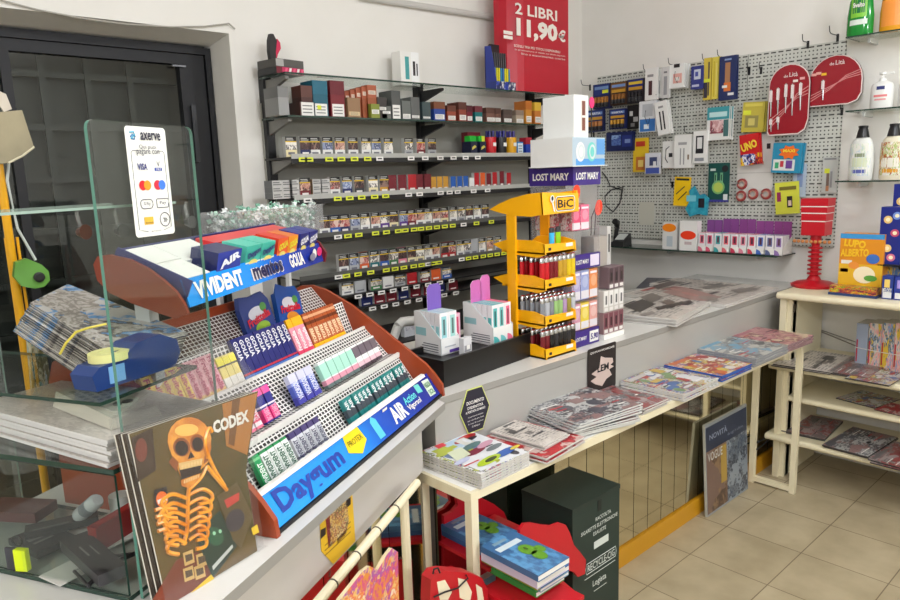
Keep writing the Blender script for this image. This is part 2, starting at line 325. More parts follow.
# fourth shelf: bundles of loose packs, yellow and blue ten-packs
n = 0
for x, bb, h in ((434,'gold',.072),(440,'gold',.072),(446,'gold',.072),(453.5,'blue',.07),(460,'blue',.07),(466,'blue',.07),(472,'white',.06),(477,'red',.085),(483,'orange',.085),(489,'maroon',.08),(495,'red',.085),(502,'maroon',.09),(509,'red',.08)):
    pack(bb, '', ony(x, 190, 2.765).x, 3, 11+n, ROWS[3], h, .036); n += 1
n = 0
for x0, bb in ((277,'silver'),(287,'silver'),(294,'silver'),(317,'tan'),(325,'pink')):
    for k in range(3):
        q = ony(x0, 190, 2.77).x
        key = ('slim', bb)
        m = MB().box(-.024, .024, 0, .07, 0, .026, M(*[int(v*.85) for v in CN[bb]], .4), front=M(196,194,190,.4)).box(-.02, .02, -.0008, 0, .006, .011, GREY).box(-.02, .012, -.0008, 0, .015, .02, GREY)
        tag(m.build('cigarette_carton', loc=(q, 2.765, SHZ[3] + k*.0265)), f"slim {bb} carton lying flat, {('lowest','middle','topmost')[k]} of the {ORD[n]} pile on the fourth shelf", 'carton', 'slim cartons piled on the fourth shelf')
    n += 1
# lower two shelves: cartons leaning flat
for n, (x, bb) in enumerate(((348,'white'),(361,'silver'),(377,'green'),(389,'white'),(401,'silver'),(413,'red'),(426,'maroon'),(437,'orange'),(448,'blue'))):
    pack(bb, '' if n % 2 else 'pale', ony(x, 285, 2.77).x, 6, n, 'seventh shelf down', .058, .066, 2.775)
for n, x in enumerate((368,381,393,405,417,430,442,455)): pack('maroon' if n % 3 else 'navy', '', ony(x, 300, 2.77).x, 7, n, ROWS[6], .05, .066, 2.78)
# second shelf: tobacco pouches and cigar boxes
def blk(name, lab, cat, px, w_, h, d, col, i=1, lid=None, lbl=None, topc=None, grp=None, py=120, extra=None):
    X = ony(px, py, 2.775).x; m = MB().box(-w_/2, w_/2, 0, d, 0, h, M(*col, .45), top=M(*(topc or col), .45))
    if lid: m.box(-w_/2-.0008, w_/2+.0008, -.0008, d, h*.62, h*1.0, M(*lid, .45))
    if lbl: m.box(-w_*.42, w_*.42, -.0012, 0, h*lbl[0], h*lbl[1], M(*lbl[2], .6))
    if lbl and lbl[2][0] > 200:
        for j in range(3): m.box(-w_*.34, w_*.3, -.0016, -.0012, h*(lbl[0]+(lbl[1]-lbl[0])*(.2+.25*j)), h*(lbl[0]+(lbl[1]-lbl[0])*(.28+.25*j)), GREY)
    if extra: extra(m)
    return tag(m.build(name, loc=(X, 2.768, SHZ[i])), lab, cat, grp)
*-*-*
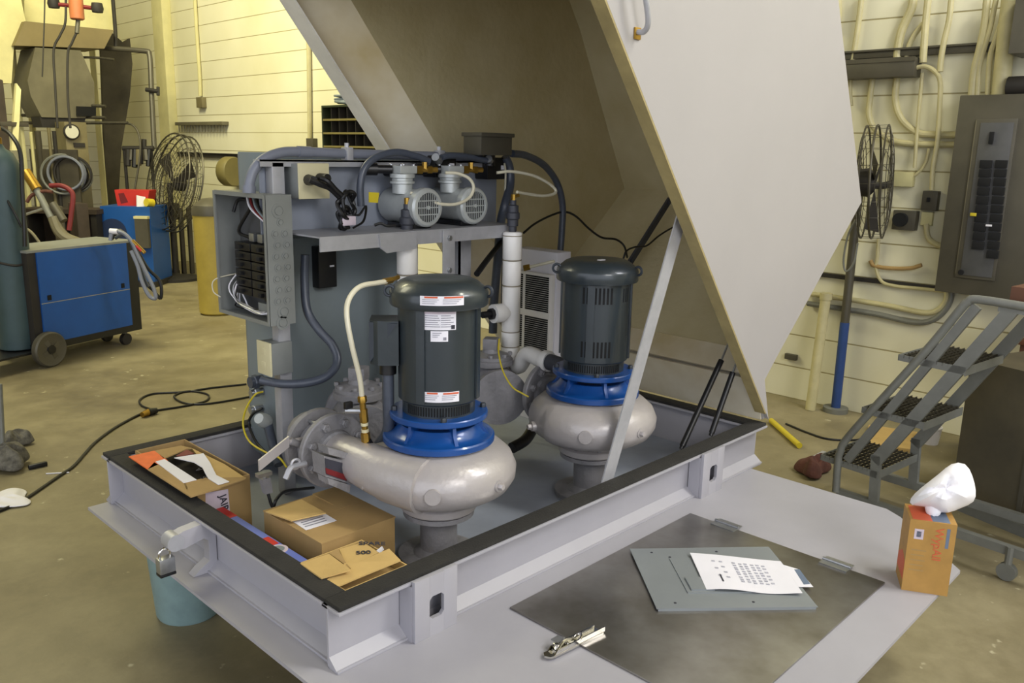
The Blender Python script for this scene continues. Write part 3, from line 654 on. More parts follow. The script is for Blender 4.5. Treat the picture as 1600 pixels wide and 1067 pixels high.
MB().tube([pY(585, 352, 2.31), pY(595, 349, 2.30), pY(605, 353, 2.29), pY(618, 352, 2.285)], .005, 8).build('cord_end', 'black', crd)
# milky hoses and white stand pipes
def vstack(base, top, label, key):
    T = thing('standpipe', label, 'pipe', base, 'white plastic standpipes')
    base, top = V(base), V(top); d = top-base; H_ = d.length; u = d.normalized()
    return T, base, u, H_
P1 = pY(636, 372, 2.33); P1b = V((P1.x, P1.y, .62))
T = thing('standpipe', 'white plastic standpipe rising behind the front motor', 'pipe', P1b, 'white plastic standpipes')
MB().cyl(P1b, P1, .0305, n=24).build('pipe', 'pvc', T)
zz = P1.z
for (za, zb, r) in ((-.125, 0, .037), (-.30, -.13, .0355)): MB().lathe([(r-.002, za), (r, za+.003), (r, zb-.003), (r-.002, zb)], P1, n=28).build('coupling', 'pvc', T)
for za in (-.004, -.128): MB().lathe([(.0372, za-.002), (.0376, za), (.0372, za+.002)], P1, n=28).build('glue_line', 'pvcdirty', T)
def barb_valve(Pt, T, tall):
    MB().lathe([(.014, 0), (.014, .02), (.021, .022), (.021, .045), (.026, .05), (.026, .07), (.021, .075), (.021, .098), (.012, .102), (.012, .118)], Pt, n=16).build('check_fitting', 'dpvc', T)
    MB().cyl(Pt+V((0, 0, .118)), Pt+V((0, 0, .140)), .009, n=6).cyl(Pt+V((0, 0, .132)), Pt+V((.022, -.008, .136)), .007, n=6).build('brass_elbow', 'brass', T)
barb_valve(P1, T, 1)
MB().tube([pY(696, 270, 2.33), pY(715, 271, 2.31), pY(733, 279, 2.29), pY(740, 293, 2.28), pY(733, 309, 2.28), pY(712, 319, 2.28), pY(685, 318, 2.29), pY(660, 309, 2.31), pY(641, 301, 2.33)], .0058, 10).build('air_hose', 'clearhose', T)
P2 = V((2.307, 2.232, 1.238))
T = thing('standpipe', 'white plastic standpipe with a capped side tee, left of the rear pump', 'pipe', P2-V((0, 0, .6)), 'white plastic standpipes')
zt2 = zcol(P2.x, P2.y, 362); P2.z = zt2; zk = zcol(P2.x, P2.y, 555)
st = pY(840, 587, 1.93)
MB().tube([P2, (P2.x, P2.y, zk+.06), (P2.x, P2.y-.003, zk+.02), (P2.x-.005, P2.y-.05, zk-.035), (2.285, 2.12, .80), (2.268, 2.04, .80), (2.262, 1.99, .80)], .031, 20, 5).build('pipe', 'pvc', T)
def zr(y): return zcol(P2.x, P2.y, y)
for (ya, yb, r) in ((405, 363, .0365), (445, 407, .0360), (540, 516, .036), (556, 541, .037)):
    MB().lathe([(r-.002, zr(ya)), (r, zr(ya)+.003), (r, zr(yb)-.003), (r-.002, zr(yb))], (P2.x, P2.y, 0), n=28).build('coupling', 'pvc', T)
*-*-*
### SET TASK
Give only the count of lines in which the string "this" appears.

### ANSWER
2